The bill was far from a pork extravaganza. Under the spending caps negotiated in the bipartisan December budget deal, it restored some – but not all – of the across-the-board “sequestration” spending cuts.

It got big support from Republicans, who can crow that non-defense discretionary spending will be lower than it was under George W. Bush. More than two-thirds of the GOP caucus backed the bill over the objections of the hardest-core conservatives and outside groups such as Club for Growth and Heritage Action for America, the sway of which has been questioned lately given the success of December's bipartisan budget deal and now the spending bill.

But when seeking out Georgia Republican primary voters in a wide-open race, one cannot afford to cede ground to deficit hawks on the right. And Kingston's history on the cash-distributing appropriations committee already has been painted as a political liability.
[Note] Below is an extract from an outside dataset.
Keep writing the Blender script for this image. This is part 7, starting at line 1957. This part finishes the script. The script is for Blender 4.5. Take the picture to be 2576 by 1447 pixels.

That’s one reason why Kingston joined Reps. Phil Gingrey of Marietta and Paul Broun of Athens in the “no” column Wednesday.

They were the only Georgians aside from Tifton Republican Austin Scott to oppose the bill. The aspiring trio also were the only Georgians to vote against the budget deal.

“It’s difficult when you fight for your individual provisions,” Kingston said. “But the spending level is still something I have a disagreement with.”

The bill sailed to becoming law within days of being made public, with plenty of victories for the state crammed in. Not that Kingston wanted to talk about them too much.

“Back in the day, that would be the first thing you do,” he said about publicizing Georgia priorities. “But these days anything like that just gets you in trouble.”